Sri Lanka votes for new President

People stand in a line to cast their vote during the presidential election in Colombo, Sri Lanka November 16, 2019. (REUTERS)

Sri Lankans voted Saturday to choose a new president amid multiple poll-related incidents, including an attack on the minority Muslim voters, in an election that will decide the future of the country that struggles with security challenges after the Easter Sunday bombings and increasing political polarisation.

A record 35 candidates are vying for the top post at the election with the main contenders being former wartime defence secretary Gotabaya Rajapaksa, 70, and the ruling party candidate Sajith Premadasa, 52. Anura Kumara Dissanayake from the National People’s Power (NPP) coalition is also a strong candidate.

Polls opened at 7 am local time and would close at 5 pm with some 12,845 polling stations being set up throughout the country for 15.9 million voters, who will choose a successor to President Maithripala Sirisena.

This election will make record as the election with the largest number of polling stations and the longest 26-inch ballot paper.

The counting will start soon after the end of voting. The first results are expected after midnight, officials said. The final results will come on Monday.

The election is taking place nearly seven months after homegrown radicals pledging loyalty to the Islamic State terror group detonated suicide bombs at three churches and three posh hotels, killing 269 people, seriously hitting the tourism industry, one of the main forex earning sectors of the country.

Around 400,000 election officials have been placed on duty and over 60,000 police personnel and over 8,000 Civil Defence Force (CDF) personnel deployed to maintain law and order.

Despite tight security, multiple election-related incidents were reported around the country just before voting began and during voting, election monitors and the Police said.

The Centre for Monitoring Election Violence (CMEV) said that unidentified gunmen attacked a convoy of buses carrying Muslim voters from north-western Puttalam district to the northeastern region of Mannar where they were registered to vote. No casualties were reported.
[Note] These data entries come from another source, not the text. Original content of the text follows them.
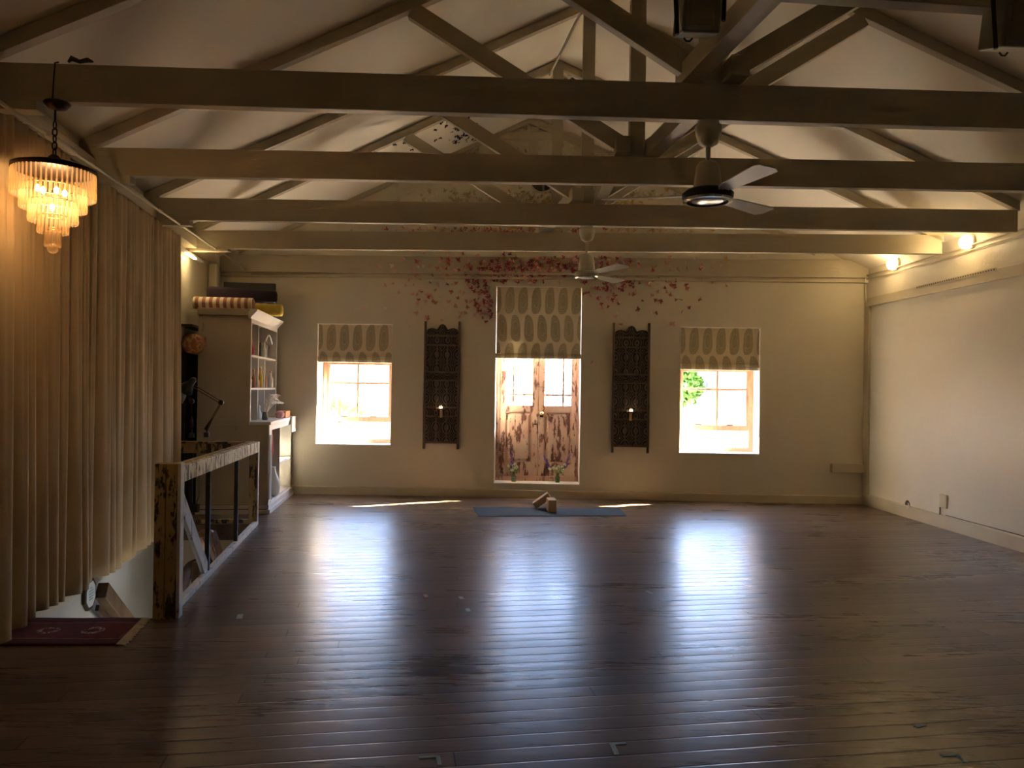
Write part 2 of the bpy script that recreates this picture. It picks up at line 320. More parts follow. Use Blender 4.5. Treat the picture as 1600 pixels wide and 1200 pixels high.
# ------------------------------------------------------------------ mesh helpers
class MB:
    def __init__(s, M=None): s.v = []; s.f = []; s.M = M or Matrix.Identity(4)
    def add(s, vs, fs):
        k = len(s.v); s.v += [s.M @ V(p) for p in vs]; s.f += [tuple(k + i for i in f) for f in fs]; return s
    def hexa(s, p):      # 8 points: bottom 4 ccw, top 4 ccw
        return s.add(p, [(3, 2, 1, 0), (4, 5, 6, 7), (0, 1, 5, 4), (1, 2, 6, 5), (2, 3, 7, 6), (3, 0, 4, 7)])
    def box(s, lo, hi):
        (a, b, c), (d, e, f) = lo, hi
        return s.hexa([(a, b, c), (d, b, c), (d, e, c), (a, e, c), (a, b, f), (d, b, f), (d, e, f), (a, e, f)])
    def bar(s, p, q, w, h, upv=(0, 0, 1)):   # centred bar from p to q
        p, q = V(p), V(q); e = (q - p).normalized(); sd = e.cross(V(upv)).normalized(); u = sd.cross(e)
        a, c = sd * w / 2, u * h / 2
        return s.hexa([p - a - c, q - a - c, q + a - c, p + a - c, p - a + c, q - a + c, q + a + c, p + a + c])
    def tube(s, pts, r, n=8, cap=True):
        pts = [V(p) for p in pts]; rs = r if isinstance(r, (list, tuple)) else [r] * len(pts)
        vs = []; fs = []; ref = None
        for i, p in enumerate(pts):
            t = (pts[min(i + 1, len(pts) - 1)] - pts[max(i - 1, 0)]).normalized()
            if ref is None: ref = V((0, 0, 1)) if abs(t.z) < .9 else V((1, 0, 0))
            a = (ref - t * ref.dot(t)).normalized(); ref = a; c = t.cross(a)
            for k in range(n):
                th = 2 * math.pi * k / n; vs.append(p + (a * math.cos(th) + c * math.sin(th)) * rs[i])
        for i in range(len(pts) - 1):
            for k in range(n): fs.append((i * n + k, i * n + (k + 1) % n, (i + 1) * n + (k + 1) % n, (i + 1) * n + k))
        if cap: fs.append(tuple(range(n))[::-1]); fs.append(tuple((len(pts) - 1) * n + k for k in range(n)))
        return s.add(vs, fs)
    def lathe(s, c, prof, n=24, axis=(0, 0, 1), cap=True):      # prof: (radius, height)
        c = V(c); z = V(axis).normalized(); a = V((1, 0, 0)) if abs(z.x) < .9 else V((0, 1, 0)); a = (a - z * a.dot(z)).normalized(); b_ = z.cross(a)
        vs = []; fs = []
        for r, h in prof:
            for k in range(n):
                th = 2 * math.pi * k / n; vs.append(c + z * h + (a * math.cos(th) + b_ * math.sin(th)) * max(r, 1e-4))
        for i in range(len(prof) - 1):
            for k in range(n): fs.append((i * n + k, i * n + (k + 1) % n, (i + 1) * n + (k + 1) % n, (i + 1) * n + k))
        if cap: fs.append(tuple(range(n))[::-1]); fs.append(tuple((len(prof) - 1) * n + k for k in range(n)))
        return s.add(vs, fs)
    def ball(s, c, r, n=12, m=8, sc=(1, 1, 1)):
        vs = []; fs = []; c = V(c)
        for i in range(m + 1):
            ph = math.pi * i / m
            for k in range(n):
                th = 2 * math.pi * k / n
                vs.append(c + V((r * sc[0] * math.sin(ph) * math.cos(th), r * sc[1] * math.sin(ph) * math.sin(th), -r * sc[2] * math.cos(ph))))
        for i in range(m):
            for k in range(n): fs.append((i * n + k, i * n + (k + 1) % n, (i + 1) * n + (k + 1) % n, (i + 1) * n + k))
        return s.add(vs, fs)
    def prism(s, poly, d):                     # poly (3D points, planar) pushed by d
        d = V(d); k = len(poly); P = [V(p) for p in poly]
        return s.add(P + [p + d for p in P], [tuple(range(k))[::-1], tuple(range(k, 2 * k))] + [(i, (i + 1) % k, (i + 1) % k + k, i + k) for i in range(k)])
    def build(s, name, mat, parent=None, smooth=False, bevel=0, **kw):
        me = bpy.data.meshes.new(name); off = V((0, 0, 0)); q = parent
        while q is not None: off += q.location; q = q.parent
        origin = kw.pop('origin', None)
        if kw.pop('local', False): off = V((0, 0, 0))
        if parent is None and origin is not None: off = V(origin)
        me.from_pydata([tuple(p - off) for p in s.v], [], s.f); me.validate(); me.update()
        me.materials.append(MATS[mat])
        if smooth: me.shade_smooth()
        ob = bpy.data.objects.new(name, me); COL.objects.link(ob)
        if parent is not None: ob.parent = parent
        elif origin is not None: ob.location = origin
        if bevel:
            bv = ob.modifiers.new('bevel', 'BEVEL'); bv.width = bevel; bv.segments = 2; bv.limit_method = 'ANGLE'
        for k, v_ in kw.items(): ob[k] = v_
        return ob
def empty(name, loc, label=None, category=None, group=None, rz=0):
    o = bpy.data.objects.new(name, None); COL.objects.link(o); o.location = loc; o.rotation_euler = (0, 0, rz); o.empty_display_size = .1
    if label: o['label'] = label
    if category: o['category'] = category
    if group: o['group'] = group
    return o
def tag(o, label, category, group=None, kind=None):
    o['label'] = label; o['category'] = category
    if group: o['group'] = group
    if kind: o['kind'] = kind
    return o
def struct(o): o['kind'] = 'structure'; return o
def copy_tree(o, parent=None):
    c = o.copy(); COL.objects.link(c); c.parent = parent
    for ch in list(o.children): copy_tree(ch, c)
    return c
def frame(origin, e):            # matrix: local x along e, local z up, local y = z cross x
    e = V(e).normalized(); z = V((0, 0, 1)); y = z.cross(e)
    M = Matrix((e, y, z)).transposed().to_4x4(); M.translation = V(origin); return M
# ------------------------------------------------------------------ openings in the far wall
REC = .30; THK = .46
MF = frame(FAR.P(0, 0), FAR.e)               # wall frame: x = u, y = into the wall, z = up
def FU(px, py, off=0.0):
    p = FAR.at(px, py, off); return FAR.u(p), p.z
def opening(xl, xr, ymid, yt, yb):
    xm = (xl + xr) / 2
    return FU(xl, ymid)[0], FU(xr, ymid)[0], FU(xm, yb)[1], FU(xm, yt)[1]
OP1 = opening(494.5, 612.5, 600, 505.5, 694.5)
OPD = opening(773, 908, 600, 447.5, 756)
OP2 = opening(1062, 1188, 600, 511, 708.5)
for i, o_ in enumerate((OP1, OPD, OP2)):     # daylight enters here
    a = bpy.data.lights.new('window_portal', 'AREA'); a.shape = 'RECTANGLE'; a.size = o_[1] - o_[0]; a.size_y = o_[3] - o_[2]
    a.cycles.is_portal = True
    po = bpy.data.objects.new('window_portal', a); COL.objects.link(po)
    c = MF @ V(((o_[0] + o_[1]) / 2, THK + .01, (o_[2] + o_[3]) / 2))
    X = FAR.e; Z = -FAR.n * -1   # light faces into the room
    Zc = -FAR.n; Y = V((0, 0, 1)); Xc = Y.cross(Zc)
    mm = Matrix((Xc, Y, Zc)).transposed().to_4x4(); mm.translation = c; po.matrix_world = mm

# ------------------------------------------------------------------ trusses measured
ZB = 3.06; TIE_H = .21; TIE_T = .07
def on_z(px, py, z): return G(px, py, z)
def tie_line(p, q):
    w_ = Wall(on_z(*p, ZB), on_z(*q, ZB)); return w_
TR = []
for (p, q, kx) in (((1380, 0), (1560, 12), None), ((50, 157), (1600, 201), 1111), ((150, 273.5), (1600, 298), 996),
                   ((350, 344.5), (1280, 358), 919), ((358, 388.4), (1460, 396.5), 871), ((346, 421.2), (1350, 428), None)):
    w_ = tie_line(p, q)
    if kx is None: w_ = w_
    L_, R_ = cross2(w_, LFT), cross2(w_, RGT)
    TR.append(dict(w=w_, L=L_, R=R_, kx=kx))
for t in TR:
    if t['kx']: c = t['w'].at(t['kx'], 200)
    else: c = None
    t['C'] = V((c.x, c.y, 0)) if c is not None else None
k_ = (TR[4]['C'] - TR[1]['C']); k_.normalize()
for t in (TR[0], TR[5]):
    t['C'] = cross2(t['w'], Wall(TR[1]['C'], TR[4]['C']))
TR[5]['w'] = FAR; TR[5]['L'] = cFL; TR[5]['R'] = cFR; TR[5]['C'] = cross2(FAR, Wall(TR[1]['C'], TR[4]['C']))
for t in TR: print('TRUSS', [tuple(round(x, 2) for x in t[k][:2]) for k in 'LCR'])
ZAP, SL = 5.14, .455
CEILZ = ZAP + .10
backC = cross2(BACK, Wall(TR[1]['C'], TR[4]['C']))

# ------------------------------------------------------------------ ceiling
def loft(rows, thick, name, mat):
    b_ = MB(); n_ = len(rows); vs = []; fs = []
    for a, c in rows: vs += [V(a), V(c)]
    for a, c in rows: vs += [V(a) + V((0, 0, thick)), V(c) + V((0, 0, thick))]
    for i in range(n_ - 1):
        j = 2 * i; fs.append((j, j + 1, j + 3, j + 2)); k = 2 * n_ + j; fs.append((k + 2, k + 3, k + 1, k))
    fs.append((0, 2 * n_, 2 * n_ + 1, 1)); e_ = 2 * (n_ - 1); fs.append((e_ + 1, 2 * n_ + e_ + 1, 2 * n_ + e_, e_))
    for s_ in (0, 1):
        for i in range(n_ - 1):
            j = 2 * i + s_; fs.append((j, j + 2, j + 2 + 2 * n_, j + 2 * n_) if s_ else (j + 2 * n_, j + 2 + 2 * n_, j + 2, j))
    b_.add(vs, fs); return b_.build(name, mat)
def lift(p, z): return V((p.x, p.y, z))
def eave(C, E, slope=SL, over=.35):
    d = (E - C); L = d.length; d.normalize(); q = C + d * (L + over); return lift(q, CEILZ - slope * (L + over))
order = [backC] + [t['C'] for t in TR]
LL = [cBL] + [t['L'] for t in TR]; RR = [cBR] + [t['R'] for t in TR]
ext = FAR.n * -.5
rowsL = [(eave(c, l), lift(c, CEILZ)) for c, l in zip(order, LL)]; rowsR = [(lift(c, CEILZ), eave(c, r)) for c, r in zip(order, RR)]
def push(rows):
    a, b_ = rows[0]; c, d_ = rows[-1]
    return [(a + V((0, -.4, 0)), b_ + V((0, -.4, 0)))] + rows[1:-1] + [(c + ext, d_ + ext)]
struct(loft(push(rowsL), .12, 'ceiling', 'ceiling_paint')); struct(loft(push(rowsR), .12, 'ceiling', 'ceiling_paint'))

# ------------------------------------------------------------------ walls
def gable(w_, L, C, R, name, openings=(), z0=0.0, thick=THK, mat='wall_paint'):
    M = frame(w_.P(0, 0), w_.e); b_ = MB(M)
    if (M.to_3x3() @ V((0, 1, 0))).dot(w_.n) > 0: sgn = -1
    else: sgn = 1
    y0, y1 = (0, thick) if sgn > 0 else (-thick, 0)
    uL, uR, uC = w_.u(L), w_.u(R), w_.u(C)
    if uL > uR: uL, uR = uR, uL
    uL -= .35; uR += .35
    xs = sorted({uL, uR} | {x for o in openings for x in o[:2]})
    top = 2.95 if openings else 2.95
    for a, c in zip(xs, xs[1:]):
        cuts = [o for o in openings if o[0] <= a + 1e-6 and o[1] >= c - 1e-6]
        if cuts:
            o = cuts[0]; b_.box((a, y0, z0), (c, y1, o[2])); b_.box((a, y0, o[3]), (c, y1, top))
        else: b_.box((a, y0, z0), (c, y1, top))
    e1 = CEILZ - SL * abs(uC - uL) + .04; e2 = CEILZ - SL * abs(uR - uC) + .04
    poly = [(uL, y0, top), (uR, y0, top), (uR, y0, e2), (uC, y0, CEILZ + .06), (uL, y0, e1)]
    b_.prism(poly, (0, y1 - y0, 0))
    return struct(b_.build(name, mat))
gable(FAR, cFL, TR[5]['C'], cFR, 'wall_far', (OP1, OPD, OP2), -.05)
gable(BACK, cBL, backC, cBR, 'wall_back', (), -.05, .2, 'white_paint')
def side_wall(w_, p, q, name, z0, z1, thick, mat, off=0.0):
    u0, u1 = sorted((w_.u(p), w_.u(q)))
    b_ = MB()
    P4 = [w_.P(u0, z0, off), w_.P(u1, z0, off), w_.P(u1, z0, -thick), w_.P(u0, z0, -thick)]
    b_.hexa(P4 + [V((p_.x, p_.y, z1)) for p_ in P4]); return struct(b_.build(name, mat))
def eave_z(C, E): return CEILZ - SL * (E - C).length
side_wall(RGT, cFR, cBR, 'wall_right', -.05, 3.62, .3, 'glossy_wall_paint')
side_wall(LFT, cFL, cBL, 'wall_left', -.14, 3.42, .3, 'wall_paint')
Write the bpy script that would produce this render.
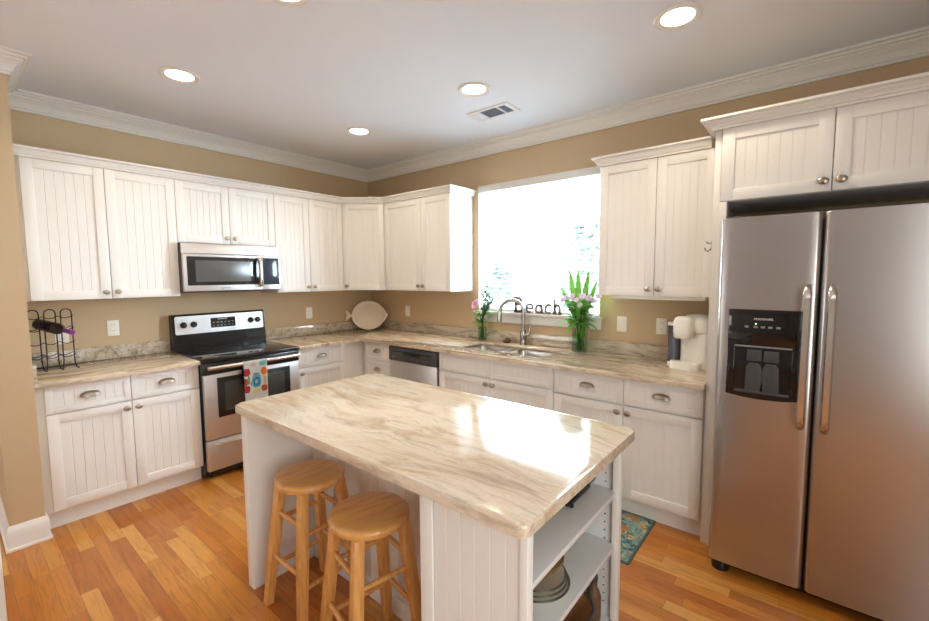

The CMEV also reported multiple incidents of attempts to influence voters at several locations. There were also reports of voters at polling centres in Buddhist temple being influenced to vote in particular ways by monks tying (sacred) pirith strings.

Some concerns were raised over alleged set up of military road blockades in the north. Tamils saw it as an intimidatory tactic to prevent them from voting. However, the police said the Army was asked to withdraw with adequate deployment of police personnel.

The Army, however, insisted that there was no move to block voters in the North by placing new roadblocks. The Army said that no new roadblocks were placed in Jaffna and that the roadblocks over which some concerns were raised were placed after the Easter Sunday attacks.

Local and foreign election observers are on duty with European Union and Commonwealth observers manning selected areas.

European Union election observers are gathering information on incidents related to the Presidential election.

The Chief Observer of the European Union Election Observer Mission (EU EOM) Marisa Matias told reporters that the EU EOM will gather information from their observers around the country and present its findings on Monday.

The EU has a long history of accompanying the electoral process in Sri Lanka and has deployed EOMs on five previous occasions, the last in 2015, which the EU says reflects the EU’s long-term commitment and partnership with Sri Lanka.

The two front runners Premadasa and Rajapaksa voted in their respective home districts, Hambantota in the Deep South and near capital Colombo. Sirisena, who is supporting neither candidates, voted in his home district of Polonnaruwa in the north central province.

The candidate who obtains over 50 per cent of the votes will win the presidency. The ballot also allows voters to choose their three top candidates in order of preference, which will determine the winner if no candidate secures over half the first place votes.

Those preferences will be used to tally votes for the top two candidates to decide the winner. Such a process has not happened in previous elections because one candidate has always crossed the 50 per cent mark.

In the election, Premadasa, the ruling United National party (UNP) candidate, banks on his 'man of the commoner' image - a legacy of his father Ranasinghe Premadasa, the country's president between 1989 and 1993 until the LTTE assassinated him in 1993.

Premadasa senior was considered as the "man of the poor". His welfare schemes and his low cost housing programmes had endeared him to the masses.

If Premadasa senior is still remembered and loved for his commoner’s touch, the dark side of his authoritarian rule still lingers. "We still remember his (Premadasa senior) gory era when we saw piles of bodies of youth burning on the roadsides on tyre pyres," Mahinda Rajapaksa, the former President, said at campaign rallies in support of his brother Gotabhaya.

The Rajapaksa senior’s legacy of ending the Tamil separatist war has made him the darling of the Sinhala Buddhist majority.

His younger brother Gotabhaya was his top defence ministry official who supervised the daily military operations against the LTTE. While doing so he acquired a reputation as a ruthlessly efficient administrator.

Gotabhaya, from Sri Lanka People's Front, to his advantage has the image a man who is most trusted to safeguard national security after the Easter Sunday bombings.